Anyway, say your farewells as the RCL becomes the official lectionary this upcoming Advent. (Correction–it begins in Advent preceding 2010.)

5 thoughts on “Enjoy Epiphany while it lasts

  1. bls

    Bummer. I was just getting to know Epiphany; I think it might be my new favorite season..

    But it doesn’t mean the season itself will be gone; it just means the readings will be different – right?. That’s what this page seems to say, anyway.

    So perhaps the new readings in the old season will bring out some ideas that haven’t occurred to anyone before? That sort of thing often happens.

    Anyway, I think I’m in favor of continuous readings, rather than having somebody muckety-muck on high decide what s/he thinks it’s important for us to be “taught.” (I’m a bit sick of clerics right now anyway, so that’s where that is coming from. No offense to any who might be reading this.)

  2. bls

    (I agree, though, that two Transfigurations is simply one too many.

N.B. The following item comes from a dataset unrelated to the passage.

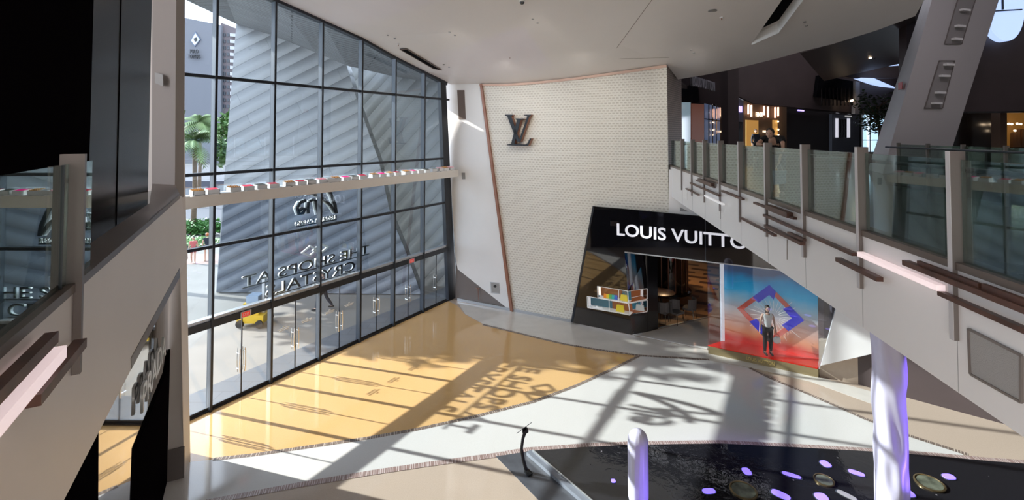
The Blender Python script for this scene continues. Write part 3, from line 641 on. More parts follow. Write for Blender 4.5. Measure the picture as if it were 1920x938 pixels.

    Although it actually makes more sense to have it here, right before Lent, doesn’t it?)

  3. John+

    I don’t see the change that you are talking about. The 1979 BCP has had two readings of the Transfiguration since well, 1979 or perhaps before. Always at the end of the Epiphany seaon and also celebrated on August 6.

  4. Derek the Ænglican

    John+, the lectionary in the ’79 BCP was an intermediary stage to the RCL. So–it was leading up to this, it just retained a sense of Epiphany. Contrast this to the pre-’79 readings to get the full effect.

    bls, there’s a time and a place for continuous readings–the Daily Office. Historically, the Daily Office was always about coverage. The Mass readings were always selected from this it becomes clear that the Daily Office lectionary was intended to be catechetical (i.e., it taught people the faith) whereas the Mass readings were designed to be mystagogical (i.e., leading the faithful into the mysteries of the Mind of Chjrist through the liturgical year).

    Annie, It’s a simplification for the sake of balance. The post Vatican II trend is to go for two major festal seasons (Christmas and Easter) with attendent prepatory seasons (Advent and Lent) and make the rest Ordinary (in the sense of Ordinal–counting) Time.